Beyond the urban and inhabited areas lies the vast Syrian Desert, also known as Badiyat al-Sham, famous for its caves and rugged mountains. It encompasse­s about 500,000 square kilometers (200,000 square miles) across parts of southeaste­rn Syria, northeaste­rn Jordan, northern Saudi Arabia, and western Iraq.

The desolate landscape is a perfect hideout and a second home for many IS militants from the days before the birth of their caliphate. Experts estimate that hundreds of thousands of troops would be needed to mount search operations — and even more to put the desert under permanent control.

Once they melt into the desert, without an army of tens of thousands of supporters from dozens of countries, IS jihadis will resort to guerrilla-style attacks: Scattered hit-and-run attacks and suicide bombings.

“They love fighting battles in the desert and they will go back to the old ways,” said Omar Abu Laila, a Europebase­d opposition activist originally from Syria’s eastern province of Deir el-Zour, which lies in the heart of Badiyat al-Sham.

IS leaders appear to have made contingenc­y plans that involve precisely this — regrouping in the desert and launching attacks, much like IS’ predecesso­r, al-Qaeda in Iraq, did for more than a decade after the US-led 2003 invasion.

Some of those plans are already on display. In the eastern Syrian town of Mayadeen, a former IS stronghold, the militants pulled back and disappeare­d into the desert after only a few days of battle with Syrian government forces earlier this month.

Brett McGurk, the top US envoy for the anti-IS coalition, said the Sunni militant group is now down to the last 10 percent of the territory it once held in Iraq and Syria.

The group still maintains some appeal for Sunnis, who complain of discrimina­tion by Iraq’s Shiite-led government and by Syrian President Bashar Assad’s minority Alawite sect, an offshoot of Shiite Islam.

IS will also look to buy time and benefit from political and other conflicts — such as this month’s clashes between Iraqi and Kurdish forces following the Kurdish independen­ce referendum. That fighting has already diverted resources from the war on IS, the top U.S. general in Iraq, Lt. Gen. Paul Funk, told The Associated Press last week.

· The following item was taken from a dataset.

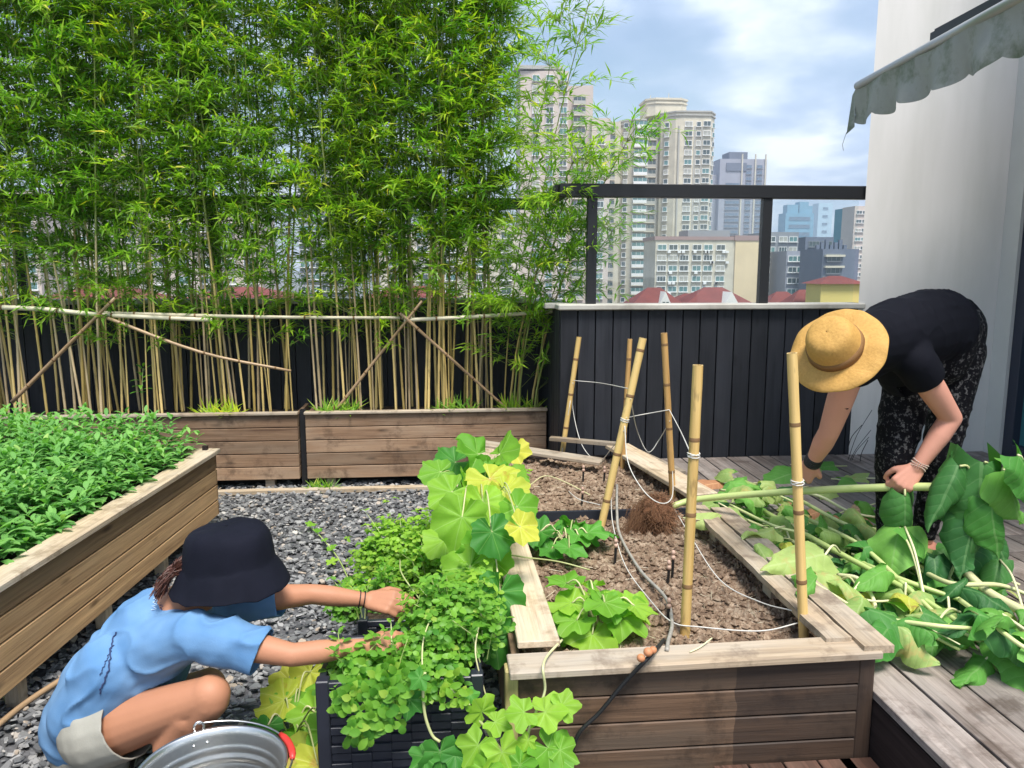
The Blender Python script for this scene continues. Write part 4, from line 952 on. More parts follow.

Iraqi troops, Shiite militiamen and Kurdish forces have driven IS from nearly all of Iraq, but if they turn on one another, that could give the extremists an opening to regroup.

A similar dynamic threatens recent gains in Syria. The US-backed Syrian Democratic Forces and Russia-backed government troops have been the most effective in the fight against IS, but are now waging parallel offensives in Deir el-Zour that could bring them into conflict with one another.

Gen. Joseph Dunford, chairman of the US Joint Chiefs of Staff, called the SDF’s liberation of Raqqa an “inflection point” in the fight against IS, but warned that the coalition needs to stay focused.

“ISIS is on their heels right now and our job is to make sure they don’t recover,” Dunford said, using an alternativ­e name for the group. Experts say that will be difficult. Dana Jalal, a Sweden-based Iraqi journalist who closely follows jihadi groups in the Middle East, said IS “will become an undergroun­d terrorist organizati­on.”

“The lone wolf has nothing to lose. They have nothing to defend now,” Jalal said.